• Given request: Up to and including the line containing "SC.camera = camo", please reproduce the lines of the listing below, starting from the top.

Entries with scene source code
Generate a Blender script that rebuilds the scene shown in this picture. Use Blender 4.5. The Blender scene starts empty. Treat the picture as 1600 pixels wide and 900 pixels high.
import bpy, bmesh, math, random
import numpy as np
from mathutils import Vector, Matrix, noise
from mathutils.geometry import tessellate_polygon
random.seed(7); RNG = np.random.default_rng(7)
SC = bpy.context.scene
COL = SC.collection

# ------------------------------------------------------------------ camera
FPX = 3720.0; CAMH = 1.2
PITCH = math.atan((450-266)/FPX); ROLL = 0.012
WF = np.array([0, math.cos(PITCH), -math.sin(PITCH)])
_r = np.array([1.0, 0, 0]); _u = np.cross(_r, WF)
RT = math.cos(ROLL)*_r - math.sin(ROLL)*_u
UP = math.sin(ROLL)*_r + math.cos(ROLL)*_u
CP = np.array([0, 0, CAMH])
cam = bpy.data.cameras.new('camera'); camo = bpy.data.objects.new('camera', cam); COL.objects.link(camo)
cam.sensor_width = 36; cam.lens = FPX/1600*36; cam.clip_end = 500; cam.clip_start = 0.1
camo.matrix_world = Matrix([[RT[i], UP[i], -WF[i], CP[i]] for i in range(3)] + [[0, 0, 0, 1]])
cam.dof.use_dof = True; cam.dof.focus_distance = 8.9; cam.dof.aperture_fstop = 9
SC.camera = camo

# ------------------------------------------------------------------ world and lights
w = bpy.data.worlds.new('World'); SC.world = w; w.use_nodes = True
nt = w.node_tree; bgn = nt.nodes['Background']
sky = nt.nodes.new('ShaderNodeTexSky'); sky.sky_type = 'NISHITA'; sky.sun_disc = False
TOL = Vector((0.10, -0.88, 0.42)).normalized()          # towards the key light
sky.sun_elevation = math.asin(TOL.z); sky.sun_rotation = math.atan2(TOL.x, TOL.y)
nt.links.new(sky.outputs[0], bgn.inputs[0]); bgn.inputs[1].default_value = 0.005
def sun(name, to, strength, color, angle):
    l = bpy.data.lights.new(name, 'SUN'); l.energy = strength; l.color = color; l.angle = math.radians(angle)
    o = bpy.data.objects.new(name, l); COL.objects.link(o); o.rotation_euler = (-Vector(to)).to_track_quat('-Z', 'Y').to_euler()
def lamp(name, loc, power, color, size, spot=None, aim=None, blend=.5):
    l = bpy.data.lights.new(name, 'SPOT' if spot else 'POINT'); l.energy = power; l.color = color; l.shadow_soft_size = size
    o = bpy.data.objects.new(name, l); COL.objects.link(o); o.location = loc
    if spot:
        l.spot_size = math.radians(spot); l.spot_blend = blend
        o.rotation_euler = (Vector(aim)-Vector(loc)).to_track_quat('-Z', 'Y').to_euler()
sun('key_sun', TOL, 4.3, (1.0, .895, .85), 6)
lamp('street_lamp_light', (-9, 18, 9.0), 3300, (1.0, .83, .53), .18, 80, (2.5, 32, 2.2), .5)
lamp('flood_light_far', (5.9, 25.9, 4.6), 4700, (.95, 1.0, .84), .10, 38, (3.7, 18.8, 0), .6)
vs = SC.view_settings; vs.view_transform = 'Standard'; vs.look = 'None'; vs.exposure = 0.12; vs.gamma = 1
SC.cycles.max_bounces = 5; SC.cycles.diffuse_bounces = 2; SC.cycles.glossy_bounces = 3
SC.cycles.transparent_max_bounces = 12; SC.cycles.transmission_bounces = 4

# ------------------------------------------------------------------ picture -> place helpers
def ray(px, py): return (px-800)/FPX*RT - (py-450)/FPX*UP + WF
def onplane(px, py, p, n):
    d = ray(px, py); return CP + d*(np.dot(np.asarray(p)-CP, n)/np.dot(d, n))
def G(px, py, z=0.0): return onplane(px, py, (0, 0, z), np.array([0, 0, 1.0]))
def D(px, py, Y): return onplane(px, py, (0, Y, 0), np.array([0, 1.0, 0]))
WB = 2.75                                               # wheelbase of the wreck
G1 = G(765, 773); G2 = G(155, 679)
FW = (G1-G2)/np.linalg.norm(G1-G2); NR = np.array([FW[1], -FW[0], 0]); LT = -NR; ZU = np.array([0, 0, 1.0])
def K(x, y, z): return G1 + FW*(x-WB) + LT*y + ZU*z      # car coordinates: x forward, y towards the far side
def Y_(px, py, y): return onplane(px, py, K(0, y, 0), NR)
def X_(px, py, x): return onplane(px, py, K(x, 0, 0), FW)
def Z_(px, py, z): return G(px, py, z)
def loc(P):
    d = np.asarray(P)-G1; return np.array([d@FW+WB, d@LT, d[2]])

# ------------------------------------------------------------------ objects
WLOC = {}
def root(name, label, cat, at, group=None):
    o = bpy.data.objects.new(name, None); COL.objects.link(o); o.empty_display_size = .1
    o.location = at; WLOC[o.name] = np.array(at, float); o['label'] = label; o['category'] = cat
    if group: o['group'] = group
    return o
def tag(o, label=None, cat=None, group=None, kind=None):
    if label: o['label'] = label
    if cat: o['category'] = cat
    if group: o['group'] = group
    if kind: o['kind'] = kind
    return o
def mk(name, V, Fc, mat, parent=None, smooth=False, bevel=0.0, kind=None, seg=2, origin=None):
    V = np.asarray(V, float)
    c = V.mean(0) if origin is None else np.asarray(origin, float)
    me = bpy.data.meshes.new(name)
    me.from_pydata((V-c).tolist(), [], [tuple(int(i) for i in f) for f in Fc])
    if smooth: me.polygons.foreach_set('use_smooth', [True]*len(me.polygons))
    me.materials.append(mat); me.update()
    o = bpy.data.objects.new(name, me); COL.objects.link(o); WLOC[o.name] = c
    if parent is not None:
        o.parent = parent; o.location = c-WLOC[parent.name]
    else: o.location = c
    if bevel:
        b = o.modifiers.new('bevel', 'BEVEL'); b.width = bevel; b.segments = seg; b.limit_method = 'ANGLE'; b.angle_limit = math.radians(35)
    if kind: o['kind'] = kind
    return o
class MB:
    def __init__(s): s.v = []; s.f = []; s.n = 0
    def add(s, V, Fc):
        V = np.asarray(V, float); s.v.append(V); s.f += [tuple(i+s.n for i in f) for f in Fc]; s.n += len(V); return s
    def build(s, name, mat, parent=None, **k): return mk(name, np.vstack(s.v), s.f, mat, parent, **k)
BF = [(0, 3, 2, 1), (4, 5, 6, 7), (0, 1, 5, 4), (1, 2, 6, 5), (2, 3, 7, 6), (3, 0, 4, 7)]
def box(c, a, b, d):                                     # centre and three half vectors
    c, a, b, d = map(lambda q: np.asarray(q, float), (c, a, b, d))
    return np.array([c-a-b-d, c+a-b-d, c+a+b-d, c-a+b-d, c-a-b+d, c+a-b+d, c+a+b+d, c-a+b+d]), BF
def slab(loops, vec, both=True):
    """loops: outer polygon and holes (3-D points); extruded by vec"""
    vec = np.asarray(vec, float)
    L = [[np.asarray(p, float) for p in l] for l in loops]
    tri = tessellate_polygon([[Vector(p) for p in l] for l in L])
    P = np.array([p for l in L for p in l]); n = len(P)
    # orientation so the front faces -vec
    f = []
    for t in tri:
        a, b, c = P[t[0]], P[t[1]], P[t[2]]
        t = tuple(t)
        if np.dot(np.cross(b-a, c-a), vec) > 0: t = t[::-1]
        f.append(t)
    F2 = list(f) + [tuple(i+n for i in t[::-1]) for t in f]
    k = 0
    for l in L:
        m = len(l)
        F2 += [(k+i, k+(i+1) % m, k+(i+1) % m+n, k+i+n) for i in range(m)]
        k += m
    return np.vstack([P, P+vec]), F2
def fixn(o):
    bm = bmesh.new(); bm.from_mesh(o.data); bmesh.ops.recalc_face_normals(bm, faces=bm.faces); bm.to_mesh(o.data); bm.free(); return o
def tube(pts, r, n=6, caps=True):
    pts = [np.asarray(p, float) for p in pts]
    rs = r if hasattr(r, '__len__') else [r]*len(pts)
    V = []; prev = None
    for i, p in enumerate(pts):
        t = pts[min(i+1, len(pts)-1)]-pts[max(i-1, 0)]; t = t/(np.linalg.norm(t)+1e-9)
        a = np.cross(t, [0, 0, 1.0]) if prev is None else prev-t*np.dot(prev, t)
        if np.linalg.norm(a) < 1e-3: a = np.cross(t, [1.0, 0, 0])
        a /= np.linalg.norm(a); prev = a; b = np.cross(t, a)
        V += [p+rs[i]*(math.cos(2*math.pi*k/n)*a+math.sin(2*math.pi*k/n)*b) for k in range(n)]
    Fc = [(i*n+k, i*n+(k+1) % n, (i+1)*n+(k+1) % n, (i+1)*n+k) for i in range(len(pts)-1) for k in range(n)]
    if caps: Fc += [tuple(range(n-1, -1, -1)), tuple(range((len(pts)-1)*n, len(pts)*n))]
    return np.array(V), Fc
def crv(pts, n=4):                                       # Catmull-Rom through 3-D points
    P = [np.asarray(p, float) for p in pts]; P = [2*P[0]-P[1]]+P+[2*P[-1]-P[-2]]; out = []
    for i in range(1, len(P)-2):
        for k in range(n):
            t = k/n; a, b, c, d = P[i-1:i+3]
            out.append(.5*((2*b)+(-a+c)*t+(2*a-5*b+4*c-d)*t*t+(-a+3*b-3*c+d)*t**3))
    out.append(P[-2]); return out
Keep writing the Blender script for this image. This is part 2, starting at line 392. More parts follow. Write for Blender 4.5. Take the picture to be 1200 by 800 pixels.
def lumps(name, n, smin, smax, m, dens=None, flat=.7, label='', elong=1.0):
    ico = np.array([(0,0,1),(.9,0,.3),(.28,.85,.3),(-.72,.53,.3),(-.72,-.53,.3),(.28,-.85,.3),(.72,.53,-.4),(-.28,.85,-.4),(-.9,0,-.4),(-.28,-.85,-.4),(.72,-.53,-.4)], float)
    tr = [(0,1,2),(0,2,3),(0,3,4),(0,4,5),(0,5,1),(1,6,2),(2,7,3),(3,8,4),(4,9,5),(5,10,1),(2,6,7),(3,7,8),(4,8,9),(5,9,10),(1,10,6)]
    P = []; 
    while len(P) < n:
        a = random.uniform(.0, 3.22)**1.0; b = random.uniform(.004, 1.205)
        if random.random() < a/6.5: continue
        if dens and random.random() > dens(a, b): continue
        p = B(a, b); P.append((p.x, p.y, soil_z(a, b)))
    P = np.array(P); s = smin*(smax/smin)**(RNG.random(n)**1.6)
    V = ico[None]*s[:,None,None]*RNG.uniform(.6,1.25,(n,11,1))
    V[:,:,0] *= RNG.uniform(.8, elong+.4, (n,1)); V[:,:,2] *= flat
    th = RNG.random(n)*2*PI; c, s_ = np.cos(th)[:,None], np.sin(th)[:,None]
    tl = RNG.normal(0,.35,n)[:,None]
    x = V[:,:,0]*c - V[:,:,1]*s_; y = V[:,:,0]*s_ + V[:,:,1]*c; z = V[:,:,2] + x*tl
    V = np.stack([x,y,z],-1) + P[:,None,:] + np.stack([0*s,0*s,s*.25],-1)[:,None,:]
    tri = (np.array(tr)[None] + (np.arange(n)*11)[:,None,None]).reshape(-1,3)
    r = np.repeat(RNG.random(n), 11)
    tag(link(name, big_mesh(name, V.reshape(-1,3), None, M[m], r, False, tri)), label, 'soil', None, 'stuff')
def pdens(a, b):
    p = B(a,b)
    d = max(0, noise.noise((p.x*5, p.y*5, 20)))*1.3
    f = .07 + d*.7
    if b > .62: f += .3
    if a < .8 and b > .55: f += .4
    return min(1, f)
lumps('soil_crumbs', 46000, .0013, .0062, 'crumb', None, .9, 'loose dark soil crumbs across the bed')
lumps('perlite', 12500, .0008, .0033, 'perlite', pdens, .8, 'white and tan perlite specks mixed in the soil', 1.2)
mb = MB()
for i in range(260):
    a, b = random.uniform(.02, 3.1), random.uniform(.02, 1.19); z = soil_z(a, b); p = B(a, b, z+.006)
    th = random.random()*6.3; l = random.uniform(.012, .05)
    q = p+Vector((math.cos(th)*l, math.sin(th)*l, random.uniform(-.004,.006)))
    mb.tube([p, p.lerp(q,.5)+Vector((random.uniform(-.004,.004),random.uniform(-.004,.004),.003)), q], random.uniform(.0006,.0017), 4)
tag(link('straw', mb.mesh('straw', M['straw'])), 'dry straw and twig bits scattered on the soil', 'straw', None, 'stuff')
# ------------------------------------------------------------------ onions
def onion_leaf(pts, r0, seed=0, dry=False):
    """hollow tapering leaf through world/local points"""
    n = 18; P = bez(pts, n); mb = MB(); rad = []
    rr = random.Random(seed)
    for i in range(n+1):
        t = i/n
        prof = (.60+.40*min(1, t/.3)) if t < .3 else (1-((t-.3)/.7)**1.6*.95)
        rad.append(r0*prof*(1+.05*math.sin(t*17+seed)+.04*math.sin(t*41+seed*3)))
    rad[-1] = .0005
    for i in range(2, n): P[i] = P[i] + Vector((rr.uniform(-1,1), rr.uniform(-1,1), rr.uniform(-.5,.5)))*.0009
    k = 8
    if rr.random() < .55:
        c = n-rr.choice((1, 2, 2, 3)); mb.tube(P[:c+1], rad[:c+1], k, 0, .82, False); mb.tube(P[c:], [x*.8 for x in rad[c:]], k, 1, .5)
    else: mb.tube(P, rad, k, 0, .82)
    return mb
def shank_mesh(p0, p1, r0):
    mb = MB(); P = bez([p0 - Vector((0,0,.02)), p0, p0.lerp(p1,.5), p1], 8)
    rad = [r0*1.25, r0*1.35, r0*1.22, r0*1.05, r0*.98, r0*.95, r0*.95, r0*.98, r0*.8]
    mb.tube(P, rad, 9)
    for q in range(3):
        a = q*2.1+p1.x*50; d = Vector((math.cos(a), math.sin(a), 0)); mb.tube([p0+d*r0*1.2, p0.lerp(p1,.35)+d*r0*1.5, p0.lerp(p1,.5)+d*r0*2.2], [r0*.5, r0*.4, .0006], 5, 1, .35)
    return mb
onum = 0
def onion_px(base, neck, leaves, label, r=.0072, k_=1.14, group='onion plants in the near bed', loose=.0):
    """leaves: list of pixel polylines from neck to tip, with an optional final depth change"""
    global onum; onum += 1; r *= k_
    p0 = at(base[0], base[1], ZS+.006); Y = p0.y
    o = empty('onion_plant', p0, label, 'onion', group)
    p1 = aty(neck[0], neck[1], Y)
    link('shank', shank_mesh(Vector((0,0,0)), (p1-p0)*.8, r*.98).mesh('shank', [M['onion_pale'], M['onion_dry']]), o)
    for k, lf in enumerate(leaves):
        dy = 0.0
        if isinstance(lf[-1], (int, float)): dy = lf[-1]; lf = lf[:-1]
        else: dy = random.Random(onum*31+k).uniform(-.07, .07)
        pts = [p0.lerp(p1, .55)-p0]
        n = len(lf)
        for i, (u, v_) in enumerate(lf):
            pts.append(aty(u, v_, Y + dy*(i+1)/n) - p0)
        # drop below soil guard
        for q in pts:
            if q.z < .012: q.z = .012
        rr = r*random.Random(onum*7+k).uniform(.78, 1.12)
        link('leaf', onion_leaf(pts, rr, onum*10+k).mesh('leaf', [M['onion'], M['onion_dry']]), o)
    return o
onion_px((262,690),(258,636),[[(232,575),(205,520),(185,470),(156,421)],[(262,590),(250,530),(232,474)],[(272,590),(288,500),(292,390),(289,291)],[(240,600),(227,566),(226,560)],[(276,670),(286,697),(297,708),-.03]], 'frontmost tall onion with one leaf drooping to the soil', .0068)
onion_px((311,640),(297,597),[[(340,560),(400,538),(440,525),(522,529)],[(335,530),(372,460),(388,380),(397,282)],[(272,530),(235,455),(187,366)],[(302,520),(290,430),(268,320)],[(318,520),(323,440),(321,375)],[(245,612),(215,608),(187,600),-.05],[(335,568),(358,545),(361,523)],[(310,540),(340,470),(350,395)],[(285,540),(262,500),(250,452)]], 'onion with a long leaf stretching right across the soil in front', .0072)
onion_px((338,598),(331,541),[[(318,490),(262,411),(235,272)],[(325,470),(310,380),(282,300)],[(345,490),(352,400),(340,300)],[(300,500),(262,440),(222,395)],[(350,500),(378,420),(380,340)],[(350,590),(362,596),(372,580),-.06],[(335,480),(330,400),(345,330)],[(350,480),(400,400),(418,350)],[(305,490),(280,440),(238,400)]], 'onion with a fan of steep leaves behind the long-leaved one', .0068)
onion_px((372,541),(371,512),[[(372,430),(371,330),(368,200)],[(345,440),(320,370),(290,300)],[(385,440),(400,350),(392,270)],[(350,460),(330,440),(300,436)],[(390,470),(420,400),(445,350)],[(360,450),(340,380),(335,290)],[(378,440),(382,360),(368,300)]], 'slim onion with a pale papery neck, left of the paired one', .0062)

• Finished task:
Generate a Blender script that rebuilds the scene shown in this picture. Use Blender 4.5. The Blender scene starts empty. Treat the picture as 1600 pixels wide and 900 pixels high.
import bpy, bmesh, math, random
import numpy as np
from mathutils import Vector, Matrix, noise
from mathutils.geometry import tessellate_polygon
random.seed(7); RNG = np.random.default_rng(7)
SC = bpy.context.scene
COL = SC.collection

# ------------------------------------------------------------------ camera
FPX = 3720.0; CAMH = 1.2
PITCH = math.atan((450-266)/FPX); ROLL = 0.012
WF = np.array([0, math.cos(PITCH), -math.sin(PITCH)])
_r = np.array([1.0, 0, 0]); _u = np.cross(_r, WF)
RT = math.cos(ROLL)*_r - math.sin(ROLL)*_u
UP = math.sin(ROLL)*_r + math.cos(ROLL)*_u
CP = np.array([0, 0, CAMH])
cam = bpy.data.cameras.new('camera'); camo = bpy.data.objects.new('camera', cam); COL.objects.link(camo)
cam.sensor_width = 36; cam.lens = FPX/1600*36; cam.clip_end = 500; cam.clip_start = 0.1
camo.matrix_world = Matrix([[RT[i], UP[i], -WF[i], CP[i]] for i in range(3)] + [[0, 0, 0, 1]])
cam.dof.use_dof = True; cam.dof.focus_distance = 8.9; cam.dof.aperture_fstop = 9
SC.camera = camo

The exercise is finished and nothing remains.